Saturday, February 28
4 – 10 p.m.
ARTS PROGRAM: Pop-Up Gay Bar: Ghosts of Gentrification Crawl.
MARCH 2015
Closing Event: Open Forum on the GLBT Historical Society’s Role in Gentrification Issues
The GLBT Historical Society is a vital institution for preserving and interpreting diverse queer lives in a Bay Area that experiences endless processes of dramatic urban renewal and change. Its GLBT History Museum is centrally located at the heart of the Castro’s commercial district. The museum stages historical interpretation with an eye toward social justice, attracting approximately 15,000 visitors from around the world annually. It also functions as an aspect of the Castro’s ongoing gentrification. How are archives and museums both crucial to survival and an aspect of urban development? Moving forward, what roles should public or nonprofit institutions play in questions of queer belonging, historical memory and urban transformation?
Thursday, March 12
7 – 9 p.m.
IN CONVERSATION: Nan Alamilla Boyd, Raquel Gutiérrez and Don Romesburg.
ABOUT THE GLBT HISTORICAL SOCIETY
The Gay, Lesbian, Bisexual, Transgender Historical Society collects, preserves and interprets the history of GLBT people and the communities that support them. Founded in 1985, the society is recognized internationally as a leader in the field of GLBT public history. Its GLBT History Museum in San Francisco’s Castro District is the only full-scale, stand-alone museum of gay, lesbian, bisexual and transgender history and culture in the United States. The society’s professionally staffed archives preserve one of the world’s largest collections of GLBT historical materials. For more information, visit www.glbthistory.org.
ABOUT THE SERIES CURATORS
Nan Alamilla Boyd earned a B.A. in history at the University of California, Berkeley and an M.A. and a Ph.D. in American civilization at Brown University. She is professor of women and gender studies at San Francisco State University, where she teaches courses in the history of sexuality, queer theory, historical methodology and urban studies. She has published reviews and articles in the Journal of American History, Feminist Teacher, the Journal of Tourism and Cultural Change, the Journal of the History of Sexuality, Radical History Review, English Language Notes, Signs, Frontiers, Gender & Society, and the Radical Philosophy Review. Her book Wide Open Town: A History of Queer San Francisco to 1965 (University of California Press, 2003) charts the rise of gay and lesbian politics in San Francisco and draws from the 45 oral histories she conducted as part of her research. Her second book, Bodies of Evidence: the Practice of Queer Oral History (Oxford, 2012), edited with Horacio N. Roque Ramírez, pairs 14 oral history excerpts with commentaries by oral historians. Boyd also has been a long-time volunteer at the GLBT Historical Society in San Francisco. She founded the Historical Society’s oral history project in 1992, served as cochair of the Archives Committee from 2004 to 2008, and served two terms on the Board of Directors. She is currently at work on a third book project, a history of tourism in San Francisco that explores the commodification of racialized and sexualized neighborhoods.

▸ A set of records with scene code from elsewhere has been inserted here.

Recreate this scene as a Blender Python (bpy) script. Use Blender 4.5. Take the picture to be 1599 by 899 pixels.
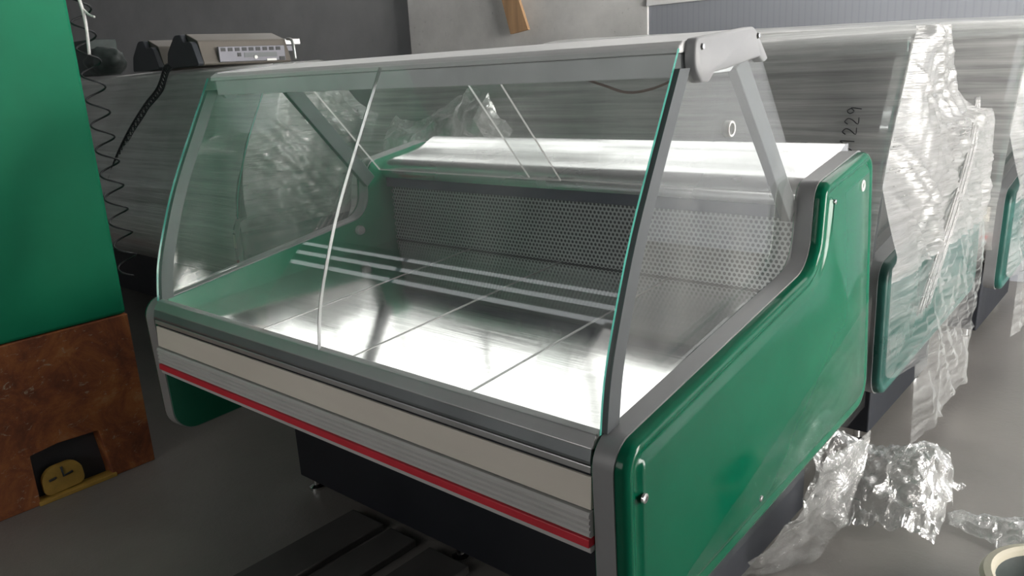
import bpy, bmesh, math, random
from mathutils import Matrix, Vector, noise

for o in list(bpy.data.objects):
    bpy.data.objects.remove(o)
scene = bpy.context.scene
COL = scene.collection
random.seed(7)

# ------------------------------------------------------------------ camera
cam_d = bpy.data.cameras.new('camera')
cam = bpy.data.objects.new('camera', cam_d)
COL.objects.link(cam)
right = Vector((0.759425, 0.648453, -0.052751))
down = Vector((0.134741, -0.236085, -0.962346))
fwd = Vector((-0.636490, 0.723721, -0.266662))
M = Matrix.Identity(4)
for i in range(3):
    M[i][0] = right[i]; M[i][1] = -down[i]; M[i][2] = -fwd[i]
M.translation = Vector((1.888878, -0.835257, 1.142716))
cam.matrix_world = M
cam_d.sensor_width = 36.0
cam_d.lens = 1240.0 / 1599.0 * 36.0
cam_d.clip_start = 0.02
scene.camera = cam

# ------------------------------------------------------------------ world and exposure
world = bpy.data.worlds.new('world')
scene.world = world
world.use_nodes = True
bg = world.node_tree.nodes['Background']
bg.inputs[0].default_value = (0.62, 0.72, 0.85, 1)
bg.inputs[1].default_value = 0.4
scene.view_settings.view_transform = 'Standard'
scene.view_settings.look = 'None'
scene.view_settings.exposure = 0.75
scene.view_settings.gamma = 1.0
scene.view_settings.use_curve_mapping = False
SKY_BACK = 1.8      # daylight strength of the clerestory panes in the back wall
SKY_RIGHT = 15.5     # daylight strength of the glazed door in the right wall
FILL_LOW = 1.7        # strength of the fill window added behind the camera
SKY_FRONT = 1.3      # daylight strength of the ribbon window behind the camera

# ------------------------------------------------------------------ materials
def new_mat(name):
    m = bpy.data.materials.new(name)
    m.use_nodes = True
    nt = m.node_tree
    for n in list(nt.nodes):
        nt.nodes.remove(n)
    out = nt.nodes.new('ShaderNodeOutputMaterial')
    return m, nt, out

def nd(nt, typ, **kw):
    n = nt.nodes.new(typ)
    for k, v in kw.items():
        if k in n.inputs:
            n.inputs[k].default_value = v
        else:
            setattr(n, k, v)
    return n

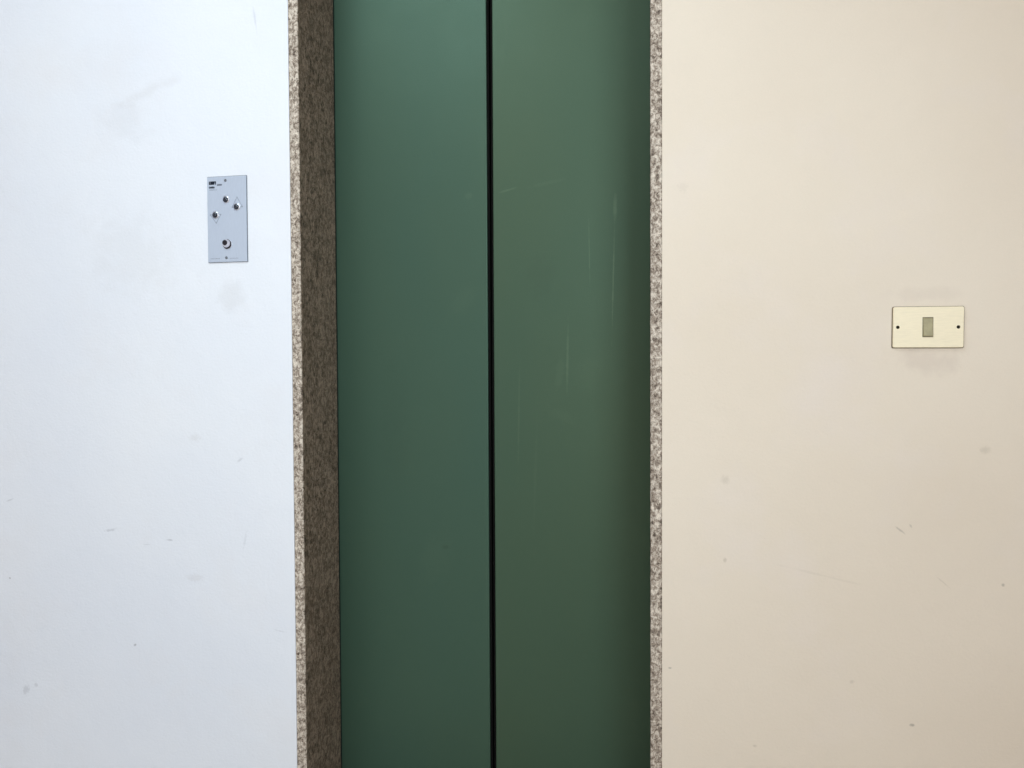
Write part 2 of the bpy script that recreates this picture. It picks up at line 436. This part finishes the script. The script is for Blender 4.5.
for x in (-.0528, .0512):
    bm = bmesh.new()
    lathe(bm, x, 0, [(.0030, -.0055), (.0030, -.0062), (.0020, -.0066), (.0020, -.0060), (0, -.0060)], 24)
    obj('screw', bm, 'brass_screw', sw)

# ------------------------------------------------------------------ lights
def area(name, loc, target, sx, sy, power, col, spread=180):
    l = bpy.data.lights.new(name, 'AREA'); l.shape = 'RECTANGLE'; l.size = sx; l.size_y = sy; l.energy = power; l.color = col
    l.spread = math.radians(spread)
    o = bpy.data.objects.new(name, l); C.objects.link(o); o.location = loc
    o.rotation_euler = (Vector(target) - Vector(loc)).to_track_quat('-Z', 'Y').to_euler()
    return o
area('ceiling_lamp', (-.8, -1.2, 2.72), (-.8, -1.2, 0), .8, .8, 19.5, (.87, 1.0, 1.05))
area('window_daylight', (1.15, -2.75, 1.8), (-.57, 0, 1.12), 1.2, 1.2, 9.2, (.84, 1.0, 1.08), 75)  # unseen light added at right, spread narrowed for falloff along the right wall
w = bpy.data.worlds.new('World'); S.world = w; w.use_nodes = True
w.node_tree.nodes['Background'].inputs[0].default_value = (1.0, .87, .78, 1)
w.node_tree.nodes['Background'].inputs[1].default_value = .89

# ------------------------------------------------------------------ camera
cam = bpy.data.cameras.new('Camera'); co = bpy.data.objects.new('Camera', cam); C.objects.link(co)
cam.sensor_width = 36; cam.lens = 770 / 1024 * 36; cam.clip_start = .02
yaw, pitch, roll = map(math.radians, (10.25, -1.481795, .28353804))
cy, sy = math.cos(yaw), math.sin(yaw)
fwd = Vector((-sy * math.cos(pitch), cy * math.cos(pitch), math.sin(pitch)))
right0 = Vector((cy, sy, 0)); down0 = fwd.cross(right0)
right = math.cos(roll) * right0 + math.sin(roll) * down0
down = -math.sin(roll) * right0 + math.cos(roll) * down0
R = Matrix((right, -down, -fwd)).transposed()
co.matrix_world = Matrix.Translation((0, -1.55, 1.05)) @ R.to_4x4()
S.camera = co
S.view_settings.view_transform = 'Standard'; S.view_settings.look = 'None'
S.view_settings.exposure = 0.06; S.view_settings.gamma = 1.0; S.view_settings.use_curve_mapping = False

Don Romesburg is associate professor and chair in Sonoma State University Women’s and Gender Studies Department, where he founded the university’s queer studies minor. Trained as a historian with interdisciplinary gender and sexuality studies emphases, he earned his M.A. from the University of Colorado and his Ph.D. from the University of California, Berkeley. His scholarship appears in the Journal of the History of Sexuality, Radical History Review, Studies in Gender and Sexuality and Historical Sociology and in anthologies such as the Routledge History of Childhood in the Western World and Transgender Studies Reader 2. Romesburg writes on the history of adolescence and sexuality, queer families, public queer history, and the social and cultural history of queer and trans performers. He also cochairs the Committee on Lesbian, Gay, Bisexual and Transgender History, an affiliated society of the American Historical Association. He cofounded the GLBT History Museum in San Francisco, where he serves as one of the curators. In addition, Romesburg is one of the lead editors of “Making the Framework FAIR: California History-Social Science Framework Proposed LGBT Revisions Related to the FAIR Education Act” (2014), which calls upon California’s Department of Education to make comprehensive revisions across its framework in compliance with a law that mandates inclusion of LGBT people and people with disabilities in K-12 history and social science education.
Raquel Gutiérrez is a writer, live performer, film actor, curator, playwright and cultural organizer. She writes on art, culture, music, film, performance and community-building and creates original solo and ensemble performance compositions. Gutiérrez earned her M.A. in performance studies from New York University in 2004. She is an expert in creating artist-community partnerships for a range of institutional and community-based organizations. She is a founding member of the performance ensemble Butchlalis de Panochtitlan (BdP), a community-based and activist-minded group aimed at creating a visual vernacular around queer Latinidad in Los Angeles. Gutiérrez also cofounded Tongues, a project of VIVA and Epicentro Poetry project. She has published work most recently in The Portland Review and Ambientes: New Queer Latino Writing. Currently, she is working on a novel, as well as essays about her favorite performance and visual artists and the state of art and community-building.